North Dakota Museum of Art
University of North Dakota

261 Centennial Dr, Grand Forks, North Dakota, USA
North Dakota Museum of Art University of North Dakota 261 Centennial Dr, Grand Forks, North Dakota, USA

North Dakota Museum of Art

museumsartuniversitiesnorth-dakotagreat-plains
4 min read

A gymnasium built in 1907, when Grand Forks was still a frontier rail town, now holds works by Cuban-born multimedia artist Maria Magdalena Campos Pons, Canadian beeswax sculptor Aganetha Dyck, and New York conceptualist Kiki Smith. The North Dakota Museum of Art occupies this unlikely space on the University of North Dakota campus, and the mismatch between container and contents is part of the point. Since 1981, when the state legislature designated it North Dakota's official art museum, the NDMOA has insisted that world-class contemporary art belongs here -- on the Great Plains, in a city of 59,000, where winter temperatures routinely plunge below minus twenty and the nearest major metro is Minneapolis, four hours southeast. Admission is free.

From Basketballs to Benes

The building began its life as the West Gymnasium on the UND campus, a solid brick structure that served students for decades before athletic facilities moved elsewhere. In 1989, the old gym was remodeled into exhibition space, and the museum settled into its permanent home. The transformation was not merely architectural. New York artist Barton Lidice Benes designed the gift shop and created the donor wall, constructing it in the style of his own shadow box museums -- miniature worlds encased behind glass. Since 2013, the museum has hosted an even more ambitious Benes project: a full reconstruction of the artist's New York City apartment, titled Barton's Place. Walking through it feels like stepping into a life organized entirely by creative obsession, transported wholesale from Manhattan to the northern prairie.

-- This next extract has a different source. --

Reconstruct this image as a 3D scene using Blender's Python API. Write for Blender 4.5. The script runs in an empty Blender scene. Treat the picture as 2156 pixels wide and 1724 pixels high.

Art That Speaks to the Land

The museum's exhibition history reveals a deliberate tension between the global and the fiercely local. International contemporary shows rotate through the three galleries alongside work rooted in the specific landscape and history of North Dakota. Under the Whelming Tide documented the devastating 1997 Red River flood that inundated Grand Forks, destroying thousands of homes and forcing the evacuation of the entire city. Fractured: North Dakota's Oil Boom examined the Bakken formation's transformation of the western part of the state. Songs for Spirit Lake, shown in two parts, engaged with the culture and experience of the Spirit Lake Tribe. In between, the galleries have hosted retrospectives of Robert Rauschenberg's four decades of works on paper and Rick Bartow's paintings exploring Indigenous identity. The range is the point: this is a museum that refuses to choose between the local and the cosmopolitan.

A Garden of Sculpture and Sound

Outside, sculptor Richard Nonas designed the outdoor sculpture garden, adding a physical dimension that extends the museum beyond its gymnasium walls and into the North Dakota air. Inside, the programming extends well beyond the visual. The Sunday Concerts in the Gallery series runs from October to April, filling exhibition spaces with live music during the long northern winter. When summer arrives and daylight stretches past ten at night, Concerts in the Garden move performances outdoors. The museum also partners with the Empire Arts Center downtown for additional programming. Summer Kid's Art Camps, Family Days, adult classes, and a rural arts program that sends exhibitions touring across North Dakota ensure that the museum's reach extends far beyond the university campus and the city limits of Grand Forks.

Light Through New Skylights

A significant renovation added skylights to the former gymnasium, flooding the galleries with natural northern light -- the same diffuse, even illumination that painters have sought out for centuries. New flooring and windows completed the transformation, turning a building designed for physical education into one designed for visual contemplation. The permanent collection anchors the space. Alongside Campos Pons, Dyck, and Smith, the collection includes Azerbaijani photojournalist Rena Effendi and North Dakota painter Walter Piehl. It is a deliberately eclectic group, bridging continents and media, united by the museum's conviction that a converted gym on a prairie campus can hold art that matters to the wider world.

From the Air

Located at 47.919°N, 97.074°W on the University of North Dakota campus in Grand Forks, North Dakota, at approximately 830 feet MSL. The museum is part of the broader UND campus visible along University Avenue. Grand Forks Air Force Base (KRDR) is approximately 15 miles west. Grand Forks International Airport (KGFK) lies just west of the city. The Red River of the North, which forms the North Dakota-Minnesota border, runs along the eastern edge of Grand Forks and is clearly visible from altitude. Best identified by its proximity to the UND campus cluster of buildings along the western side of Grand Forks.